Show: equality of angles in ellipse between foci and external point

Question

first please take a loot at this:

Given is an ellipse with foci $F1, F2$ and an external point $P$. Through P I have constructed two tangents to the ellipse.

I need to show that: $\angle F1PB1 = \angle B2PF2 $ and $\angle B1F2P = \angle PF2B2$. (ignore the angles around P, they are not meant to be seen here). This is what I tried so far:

• (For the second part I could show that $PF2$ is the bisectrix of $\angle UF2V$.)
• $U$ and $V$ can be created by reflecting $F1$ at $|PB1| and |PB2|$.
• Therefore I have $F1B1 = UB1$ and $F1B2 = VB2$ as well as $UP = F1P = VP$.

Any ideas, how to proof it?

Answer 1

It is well-known that the tangents $PB_1$ and $PB_2$ are the external angle bisectors of $\angle{F_1B_1F_2}$ and $\angle{F_2B_2F_1}$, so $F_2,B_1,U$ are collinear and $F_2,B_2,V$ are collinear.

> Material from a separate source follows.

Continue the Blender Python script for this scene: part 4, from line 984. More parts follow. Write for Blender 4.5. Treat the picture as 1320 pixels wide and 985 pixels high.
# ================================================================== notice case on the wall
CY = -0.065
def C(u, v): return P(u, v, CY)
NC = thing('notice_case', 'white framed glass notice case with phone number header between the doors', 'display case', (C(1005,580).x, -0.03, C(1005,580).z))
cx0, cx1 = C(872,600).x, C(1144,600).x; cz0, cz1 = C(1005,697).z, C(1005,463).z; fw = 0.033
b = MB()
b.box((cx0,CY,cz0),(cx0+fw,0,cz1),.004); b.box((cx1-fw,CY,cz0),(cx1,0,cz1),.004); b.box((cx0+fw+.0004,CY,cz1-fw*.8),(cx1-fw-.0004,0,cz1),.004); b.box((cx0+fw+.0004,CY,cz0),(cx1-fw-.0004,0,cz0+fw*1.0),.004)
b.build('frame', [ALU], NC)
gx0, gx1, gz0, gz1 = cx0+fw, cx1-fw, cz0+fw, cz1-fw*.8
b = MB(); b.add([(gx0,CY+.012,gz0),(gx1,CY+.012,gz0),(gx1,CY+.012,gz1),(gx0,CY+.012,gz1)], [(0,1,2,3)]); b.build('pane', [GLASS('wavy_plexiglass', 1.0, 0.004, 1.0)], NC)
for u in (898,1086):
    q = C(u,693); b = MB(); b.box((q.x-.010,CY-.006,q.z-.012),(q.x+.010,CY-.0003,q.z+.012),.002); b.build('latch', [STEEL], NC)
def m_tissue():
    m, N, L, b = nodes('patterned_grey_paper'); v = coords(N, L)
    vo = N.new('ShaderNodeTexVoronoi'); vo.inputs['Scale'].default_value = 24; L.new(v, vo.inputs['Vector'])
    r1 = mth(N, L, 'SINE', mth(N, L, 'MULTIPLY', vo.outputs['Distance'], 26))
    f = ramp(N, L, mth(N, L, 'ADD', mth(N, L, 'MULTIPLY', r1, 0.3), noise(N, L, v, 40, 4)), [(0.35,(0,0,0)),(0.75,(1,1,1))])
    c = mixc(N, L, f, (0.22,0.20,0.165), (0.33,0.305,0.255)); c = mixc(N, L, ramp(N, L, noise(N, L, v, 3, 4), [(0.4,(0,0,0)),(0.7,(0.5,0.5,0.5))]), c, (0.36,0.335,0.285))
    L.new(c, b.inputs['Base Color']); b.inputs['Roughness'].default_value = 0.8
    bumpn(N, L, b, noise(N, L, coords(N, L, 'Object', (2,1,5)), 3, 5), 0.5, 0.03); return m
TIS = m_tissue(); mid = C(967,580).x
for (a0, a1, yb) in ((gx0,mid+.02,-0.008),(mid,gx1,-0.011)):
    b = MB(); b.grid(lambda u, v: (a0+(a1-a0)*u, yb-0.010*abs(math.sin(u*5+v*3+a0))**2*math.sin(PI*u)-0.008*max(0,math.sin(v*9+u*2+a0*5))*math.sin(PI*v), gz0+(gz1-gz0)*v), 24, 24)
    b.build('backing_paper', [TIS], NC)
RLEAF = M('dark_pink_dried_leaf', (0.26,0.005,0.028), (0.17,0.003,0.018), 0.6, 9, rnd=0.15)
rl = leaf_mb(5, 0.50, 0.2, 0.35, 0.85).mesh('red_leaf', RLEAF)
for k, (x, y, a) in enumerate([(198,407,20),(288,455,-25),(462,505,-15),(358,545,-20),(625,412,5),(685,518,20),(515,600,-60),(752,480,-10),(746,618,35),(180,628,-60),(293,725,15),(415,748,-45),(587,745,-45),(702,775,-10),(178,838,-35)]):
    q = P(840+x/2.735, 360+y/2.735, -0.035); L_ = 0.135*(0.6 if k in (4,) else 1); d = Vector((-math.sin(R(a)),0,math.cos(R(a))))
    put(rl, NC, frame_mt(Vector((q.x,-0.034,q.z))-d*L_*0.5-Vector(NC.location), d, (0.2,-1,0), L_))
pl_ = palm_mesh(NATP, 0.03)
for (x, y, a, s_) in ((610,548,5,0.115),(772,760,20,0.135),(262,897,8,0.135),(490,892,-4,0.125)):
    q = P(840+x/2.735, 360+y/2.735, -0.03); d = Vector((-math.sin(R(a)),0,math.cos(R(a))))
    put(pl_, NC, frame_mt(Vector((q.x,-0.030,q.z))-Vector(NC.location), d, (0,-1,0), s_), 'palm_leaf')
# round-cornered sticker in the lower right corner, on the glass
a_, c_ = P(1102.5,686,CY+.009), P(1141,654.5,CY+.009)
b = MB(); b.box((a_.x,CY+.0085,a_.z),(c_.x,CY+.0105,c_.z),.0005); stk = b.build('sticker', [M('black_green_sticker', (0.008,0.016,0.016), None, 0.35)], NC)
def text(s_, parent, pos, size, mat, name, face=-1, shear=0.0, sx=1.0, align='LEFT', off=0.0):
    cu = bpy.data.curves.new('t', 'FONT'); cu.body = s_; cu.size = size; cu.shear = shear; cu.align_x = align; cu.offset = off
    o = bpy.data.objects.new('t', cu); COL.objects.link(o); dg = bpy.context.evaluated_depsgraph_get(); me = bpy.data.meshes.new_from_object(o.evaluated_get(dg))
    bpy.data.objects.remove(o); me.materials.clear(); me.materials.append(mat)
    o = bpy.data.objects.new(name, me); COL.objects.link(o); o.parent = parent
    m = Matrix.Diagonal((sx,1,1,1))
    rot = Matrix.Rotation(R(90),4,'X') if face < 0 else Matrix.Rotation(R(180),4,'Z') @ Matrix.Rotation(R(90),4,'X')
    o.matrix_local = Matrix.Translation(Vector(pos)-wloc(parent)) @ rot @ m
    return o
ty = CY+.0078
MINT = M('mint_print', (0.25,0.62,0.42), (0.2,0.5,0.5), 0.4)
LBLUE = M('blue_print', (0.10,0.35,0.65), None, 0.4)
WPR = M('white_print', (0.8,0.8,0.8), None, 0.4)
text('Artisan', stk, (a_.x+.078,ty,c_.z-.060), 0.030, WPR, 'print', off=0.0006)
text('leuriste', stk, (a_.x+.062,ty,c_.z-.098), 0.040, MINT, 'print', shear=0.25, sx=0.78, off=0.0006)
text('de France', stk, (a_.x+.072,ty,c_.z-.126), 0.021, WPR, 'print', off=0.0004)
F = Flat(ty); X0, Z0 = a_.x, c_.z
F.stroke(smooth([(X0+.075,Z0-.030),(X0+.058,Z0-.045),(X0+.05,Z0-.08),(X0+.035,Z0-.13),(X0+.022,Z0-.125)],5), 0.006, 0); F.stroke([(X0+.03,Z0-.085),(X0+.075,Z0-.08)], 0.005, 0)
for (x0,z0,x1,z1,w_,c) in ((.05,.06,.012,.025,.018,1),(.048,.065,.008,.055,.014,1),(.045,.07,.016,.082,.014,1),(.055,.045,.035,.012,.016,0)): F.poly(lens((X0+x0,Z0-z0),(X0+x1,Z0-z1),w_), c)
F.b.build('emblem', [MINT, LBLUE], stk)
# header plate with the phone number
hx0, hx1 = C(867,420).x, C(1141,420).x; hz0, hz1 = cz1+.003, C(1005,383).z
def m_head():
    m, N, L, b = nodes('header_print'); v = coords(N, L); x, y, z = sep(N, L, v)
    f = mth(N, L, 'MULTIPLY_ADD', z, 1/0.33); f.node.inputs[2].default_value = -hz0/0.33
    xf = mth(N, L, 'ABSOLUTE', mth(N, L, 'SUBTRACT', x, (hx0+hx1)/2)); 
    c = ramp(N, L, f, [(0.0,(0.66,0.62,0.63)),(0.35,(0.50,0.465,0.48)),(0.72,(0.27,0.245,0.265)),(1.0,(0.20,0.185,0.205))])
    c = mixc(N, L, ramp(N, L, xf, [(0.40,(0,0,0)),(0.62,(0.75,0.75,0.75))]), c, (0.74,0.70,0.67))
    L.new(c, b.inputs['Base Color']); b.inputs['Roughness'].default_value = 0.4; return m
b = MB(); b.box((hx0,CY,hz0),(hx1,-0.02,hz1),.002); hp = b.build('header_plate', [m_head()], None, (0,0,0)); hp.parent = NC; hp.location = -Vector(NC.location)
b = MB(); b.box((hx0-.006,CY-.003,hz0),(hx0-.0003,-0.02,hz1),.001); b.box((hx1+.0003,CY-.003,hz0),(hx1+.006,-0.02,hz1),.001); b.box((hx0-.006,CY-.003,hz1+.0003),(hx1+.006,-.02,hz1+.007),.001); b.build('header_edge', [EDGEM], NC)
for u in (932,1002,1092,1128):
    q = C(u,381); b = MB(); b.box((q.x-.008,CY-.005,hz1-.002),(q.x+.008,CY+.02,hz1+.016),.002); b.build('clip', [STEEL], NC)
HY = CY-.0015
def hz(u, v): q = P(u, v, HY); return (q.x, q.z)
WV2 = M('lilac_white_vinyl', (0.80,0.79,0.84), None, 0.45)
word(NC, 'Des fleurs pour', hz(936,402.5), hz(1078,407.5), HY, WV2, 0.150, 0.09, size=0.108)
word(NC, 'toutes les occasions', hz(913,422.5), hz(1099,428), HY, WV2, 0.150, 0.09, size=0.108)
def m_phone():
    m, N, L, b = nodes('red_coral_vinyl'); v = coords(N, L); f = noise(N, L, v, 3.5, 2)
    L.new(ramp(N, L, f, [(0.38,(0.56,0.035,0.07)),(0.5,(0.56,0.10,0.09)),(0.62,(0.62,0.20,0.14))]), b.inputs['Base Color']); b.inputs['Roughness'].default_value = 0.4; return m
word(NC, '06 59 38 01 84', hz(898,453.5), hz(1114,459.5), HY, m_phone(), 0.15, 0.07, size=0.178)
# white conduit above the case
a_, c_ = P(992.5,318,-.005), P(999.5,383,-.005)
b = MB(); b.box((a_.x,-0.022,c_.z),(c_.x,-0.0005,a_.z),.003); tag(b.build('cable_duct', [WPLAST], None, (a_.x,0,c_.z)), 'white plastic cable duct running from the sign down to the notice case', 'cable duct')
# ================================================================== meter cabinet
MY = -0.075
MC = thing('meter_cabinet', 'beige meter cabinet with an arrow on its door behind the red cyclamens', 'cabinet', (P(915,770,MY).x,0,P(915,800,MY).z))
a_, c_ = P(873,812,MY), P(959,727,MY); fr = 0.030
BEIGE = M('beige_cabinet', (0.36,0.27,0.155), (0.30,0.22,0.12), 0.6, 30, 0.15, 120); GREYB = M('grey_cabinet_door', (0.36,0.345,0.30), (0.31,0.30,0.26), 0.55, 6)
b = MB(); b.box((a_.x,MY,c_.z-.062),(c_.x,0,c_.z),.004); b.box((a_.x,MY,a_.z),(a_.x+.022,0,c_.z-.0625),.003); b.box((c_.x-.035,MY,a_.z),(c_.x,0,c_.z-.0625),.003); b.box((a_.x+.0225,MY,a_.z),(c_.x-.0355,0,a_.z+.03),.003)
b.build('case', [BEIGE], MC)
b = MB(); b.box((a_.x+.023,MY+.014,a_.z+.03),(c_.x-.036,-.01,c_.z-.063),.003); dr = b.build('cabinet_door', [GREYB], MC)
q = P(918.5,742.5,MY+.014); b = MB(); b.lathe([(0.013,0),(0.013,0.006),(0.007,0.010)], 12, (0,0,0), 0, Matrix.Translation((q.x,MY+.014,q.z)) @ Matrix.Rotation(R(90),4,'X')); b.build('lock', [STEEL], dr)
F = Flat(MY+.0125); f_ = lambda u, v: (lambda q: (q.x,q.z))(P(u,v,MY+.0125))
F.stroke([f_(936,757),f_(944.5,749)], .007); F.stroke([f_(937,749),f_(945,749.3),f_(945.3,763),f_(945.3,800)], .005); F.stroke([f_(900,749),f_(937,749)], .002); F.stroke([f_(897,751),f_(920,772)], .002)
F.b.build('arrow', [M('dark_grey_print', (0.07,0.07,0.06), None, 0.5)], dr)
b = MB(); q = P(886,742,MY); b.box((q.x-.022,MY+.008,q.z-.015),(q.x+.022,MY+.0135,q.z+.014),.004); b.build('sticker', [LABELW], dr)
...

From $PU=PF_1=PV$ and $F_2U=F_2B_1+B_1U=F_2B_1+B_1F_1=F_2B_1+B_2F_1=F_2B_1+B_2V=F_2V$ we can see that $PF_2$ is the perpendicular bisector of $UV$. Hence, $$ \angle{F_2PU}=\angle{VPF_2} \\ \angle{F_2PB_1}+\angle{B_1PU} = \angle{VPB_2}+\angle{B_2PF_2} \\ \angle{F_2PB_1}+\angle{F_1PB_1} = \angle{B_2PF_1}+\angle{B_2PF_2} \\ \angle{F_2PB_1}+(\angle{B_2PB_1}-\angle{B_2PF_1}) = \angle{B_2PF_1}+(\angle{B_2PB_1}-\angle{F_2PB_1}) \\ \angle{F_2PB_1} = \angle{B_2PF_1}. $$